Retype the listing that follows, word for word.

------------------------------------------------------------------------

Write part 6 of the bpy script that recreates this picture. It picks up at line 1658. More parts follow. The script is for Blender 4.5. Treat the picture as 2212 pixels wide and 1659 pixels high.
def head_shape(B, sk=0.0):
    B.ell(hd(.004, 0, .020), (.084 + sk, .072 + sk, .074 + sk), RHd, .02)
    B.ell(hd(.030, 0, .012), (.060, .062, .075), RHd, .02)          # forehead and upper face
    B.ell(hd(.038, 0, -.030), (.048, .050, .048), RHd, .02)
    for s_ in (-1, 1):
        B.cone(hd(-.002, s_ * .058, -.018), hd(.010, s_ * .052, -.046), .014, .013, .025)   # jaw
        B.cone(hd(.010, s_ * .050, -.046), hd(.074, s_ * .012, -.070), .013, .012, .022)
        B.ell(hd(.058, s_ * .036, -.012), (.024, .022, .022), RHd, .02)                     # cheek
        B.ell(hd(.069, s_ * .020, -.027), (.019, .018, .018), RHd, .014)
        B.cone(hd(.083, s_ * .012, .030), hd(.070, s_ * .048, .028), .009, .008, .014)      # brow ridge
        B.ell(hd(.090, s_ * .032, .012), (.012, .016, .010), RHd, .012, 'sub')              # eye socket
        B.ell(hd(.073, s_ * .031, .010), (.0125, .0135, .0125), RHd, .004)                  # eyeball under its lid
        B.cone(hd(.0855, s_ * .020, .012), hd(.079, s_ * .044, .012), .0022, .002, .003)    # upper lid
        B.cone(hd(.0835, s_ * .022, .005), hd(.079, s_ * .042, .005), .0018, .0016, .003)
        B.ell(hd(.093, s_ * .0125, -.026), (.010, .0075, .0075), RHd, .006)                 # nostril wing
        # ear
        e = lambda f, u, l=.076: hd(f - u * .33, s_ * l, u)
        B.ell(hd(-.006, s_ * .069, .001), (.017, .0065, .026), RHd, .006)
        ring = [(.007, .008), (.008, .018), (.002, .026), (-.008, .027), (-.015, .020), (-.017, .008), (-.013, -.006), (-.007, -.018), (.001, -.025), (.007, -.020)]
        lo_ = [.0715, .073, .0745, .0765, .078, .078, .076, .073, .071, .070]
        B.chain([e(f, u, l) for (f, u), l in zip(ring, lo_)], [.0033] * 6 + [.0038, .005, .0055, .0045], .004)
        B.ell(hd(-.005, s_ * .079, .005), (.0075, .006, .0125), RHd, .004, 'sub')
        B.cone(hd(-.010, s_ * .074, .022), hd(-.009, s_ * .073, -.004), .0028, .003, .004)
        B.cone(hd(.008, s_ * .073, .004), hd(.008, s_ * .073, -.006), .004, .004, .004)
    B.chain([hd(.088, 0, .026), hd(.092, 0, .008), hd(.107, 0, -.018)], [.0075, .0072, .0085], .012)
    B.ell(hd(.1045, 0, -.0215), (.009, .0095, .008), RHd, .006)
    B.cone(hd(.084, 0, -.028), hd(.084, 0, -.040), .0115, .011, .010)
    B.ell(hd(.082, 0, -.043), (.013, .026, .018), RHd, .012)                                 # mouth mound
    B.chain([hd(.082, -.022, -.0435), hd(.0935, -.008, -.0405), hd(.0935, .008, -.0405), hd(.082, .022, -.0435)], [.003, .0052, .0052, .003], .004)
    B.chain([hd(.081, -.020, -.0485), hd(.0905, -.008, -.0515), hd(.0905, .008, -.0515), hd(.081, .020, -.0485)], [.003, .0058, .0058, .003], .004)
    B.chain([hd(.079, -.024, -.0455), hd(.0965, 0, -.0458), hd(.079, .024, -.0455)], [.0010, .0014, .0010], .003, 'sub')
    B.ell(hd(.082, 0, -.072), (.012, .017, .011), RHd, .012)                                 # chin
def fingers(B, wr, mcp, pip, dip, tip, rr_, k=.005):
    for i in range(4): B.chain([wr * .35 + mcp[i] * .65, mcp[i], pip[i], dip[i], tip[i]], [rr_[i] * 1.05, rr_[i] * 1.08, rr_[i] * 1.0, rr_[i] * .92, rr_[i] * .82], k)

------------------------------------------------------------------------

_Expected answer:_
Write part 6 of the bpy script that recreates this picture. It picks up at line 1658. More parts follow. The script is for Blender 4.5. Treat the picture as 2212 pixels wide and 1659 pixels high.
def head_shape(B, sk=0.0):
    B.ell(hd(.004, 0, .020), (.084 + sk, .072 + sk, .074 + sk), RHd, .02)
    B.ell(hd(.030, 0, .012), (.060, .062, .075), RHd, .02)          # forehead and upper face
    B.ell(hd(.038, 0, -.030), (.048, .050, .048), RHd, .02)
    for s_ in (-1, 1):
        B.cone(hd(-.002, s_ * .058, -.018), hd(.010, s_ * .052, -.046), .014, .013, .025)   # jaw
        B.cone(hd(.010, s_ * .050, -.046), hd(.074, s_ * .012, -.070), .013, .012, .022)
        B.ell(hd(.058, s_ * .036, -.012), (.024, .022, .022), RHd, .02)                     # cheek
        B.ell(hd(.069, s_ * .020, -.027), (.019, .018, .018), RHd, .014)
        B.cone(hd(.083, s_ * .012, .030), hd(.070, s_ * .048, .028), .009, .008, .014)      # brow ridge
        B.ell(hd(.090, s_ * .032, .012), (.012, .016, .010), RHd, .012, 'sub')              # eye socket
        B.ell(hd(.073, s_ * .031, .010), (.0125, .0135, .0125), RHd, .004)                  # eyeball under its lid
        B.cone(hd(.0855, s_ * .020, .012), hd(.079, s_ * .044, .012), .0022, .002, .003)    # upper lid
        B.cone(hd(.0835, s_ * .022, .005), hd(.079, s_ * .042, .005), .0018, .0016, .003)
        B.ell(hd(.093, s_ * .0125, -.026), (.010, .0075, .0075), RHd, .006)                 # nostril wing
        # ear
        e = lambda f, u, l=.076: hd(f - u * .33, s_ * l, u)
        B.ell(hd(-.006, s_ * .069, .001), (.017, .0065, .026), RHd, .006)
        ring = [(.007, .008), (.008, .018), (.002, .026), (-.008, .027), (-.015, .020), (-.017, .008), (-.013, -.006), (-.007, -.018), (.001, -.025), (.007, -.020)]
        lo_ = [.0715, .073, .0745, .0765, .078, .078, .076, .073, .071, .070]
        B.chain([e(f, u, l) for (f, u), l in zip(ring, lo_)], [.0033] * 6 + [.0038, .005, .0055, .0045], .004)
        B.ell(hd(-.005, s_ * .079, .005), (.0075, .006, .0125), RHd, .004, 'sub')
        B.cone(hd(-.010, s_ * .074, .022), hd(-.009, s_ * .073, -.004), .0028, .003, .004)
        B.cone(hd(.008, s_ * .073, .004), hd(.008, s_ * .073, -.006), .004, .004, .004)
    B.chain([hd(.088, 0, .026), hd(.092, 0, .008), hd(.107, 0, -.018)], [.0075, .0072, .0085], .012)
    B.ell(hd(.1045, 0, -.0215), (.009, .0095, .008), RHd, .006)
    B.cone(hd(.084, 0, -.028), hd(.084, 0, -.040), .0115, .011, .010)
    B.ell(hd(.082, 0, -.043), (.013, .026, .018), RHd, .012)                                 # mouth mound
    B.chain([hd(.082, -.022, -.0435), hd(.0935, -.008, -.0405), hd(.0935, .008, -.0405), hd(.082, .022, -.0435)], [.003, .0052, .0052, .003], .004)
    B.chain([hd(.081, -.020, -.0485), hd(.0905, -.008, -.0515), hd(.0905, .008, -.0515), hd(.081, .020, -.0485)], [.003, .0058, .0058, .003], .004)
    B.chain([hd(.079, -.024, -.0455), hd(.0965, 0, -.0458), hd(.079, .024, -.0455)], [.0010, .0014, .0010], .003, 'sub')
    B.ell(hd(.082, 0, -.072), (.012, .017, .011), RHd, .012)                                 # chin
def fingers(B, wr, mcp, pip, dip, tip, rr_, k=.005):
    for i in range(4): B.chain([wr * .35 + mcp[i] * .65, mcp[i], pip[i], dip[i], tip[i]], [rr_[i] * 1.05, rr_[i] * 1.08, rr_[i] * 1.0, rr_[i] * .92, rr_[i] * .82], k)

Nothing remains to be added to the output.